Indeed the women including notable figures such as Helena Maloney forced the pace in terms of organising protest and were always in favour of the most direct action when it came to opposing the visit. Margaret Ward’s Unmanageable Revolutionaries gives a colourful account of this: (PP 78/79). On the day of the visit while the planned pilgrimage to Bodenstown went ahead the women of the committee with the support of the older boys of Na Fianna Éireann distributed leaflets to the crowd lining the route of the procession: “Today another English Monarch visits England. When will Ireland regain the Legislature, which is by everyone granted to be her mere right? Never! As long as Irish men and women stand in the streets of Dublin to cheer the King of England and crawl to those who oppress and rob them. God save Ireland.”

In the following decades Republicans organised protest and resistance to public displays celebrating the British monarchy in Ireland. In May 1937 in the lead up to the coronation two days of rioting ensued in O’Connell St during which shots were fired. The meting had been called for College Green but was banned. 300 Free State police occupied the venue and a running battle took place with 250 men of the Dublin Brigade of the IRA.

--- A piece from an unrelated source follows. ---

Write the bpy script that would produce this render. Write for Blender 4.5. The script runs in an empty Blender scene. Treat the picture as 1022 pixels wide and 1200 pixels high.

The protests were led by leading Republicans such as Tom Barry and Frank Ryan both of who spoke from the platform in Cathal Brugha Street with bandaged heads on the second night. Shop windows in Cork city, which featured displays celebrating the Coronation were smashed. Customs huts along the border were also burnt which was celebrated in the ballad ‘Bonfire on the border’.

In 1953 when Elizabeth Windsor was crowned ‘Queen of Great Britain and Northern Ireland’ an explosion at Kilnasaggart Bridge just north of the border in Co Armagh severed the Dublin-Belfast railway line. One of the few public showings of the event by BBC television in Dublin was interrupted and the television smashed. Private showings of the event in various parts of the 26 Counties were interrupted by protests. Cinemas in Newly and Bainbridge, which showed the coronation, were wrecked by explosions.

Today the attitude of all progressive forces to such visit to any part of Ireland has not changed. The purpose of these visits as Connolly reminds us is “will be utilised to make propaganda on behalf of royalty and aristocracy against the oncoming forces of democracy and National freedom”. The nature of imperialism does not change and neither should our response to it. In 2011 Republican Sinn Féin must place itself in the vanguard of opposition to what will amount to a parade of imperial pomp and Seoininism and west Britishness. Our message must be equally clear British rule in Ireland will never be normal or acceptable. Like The O’Rahilly we say “Thy art not conquered yet dear land.”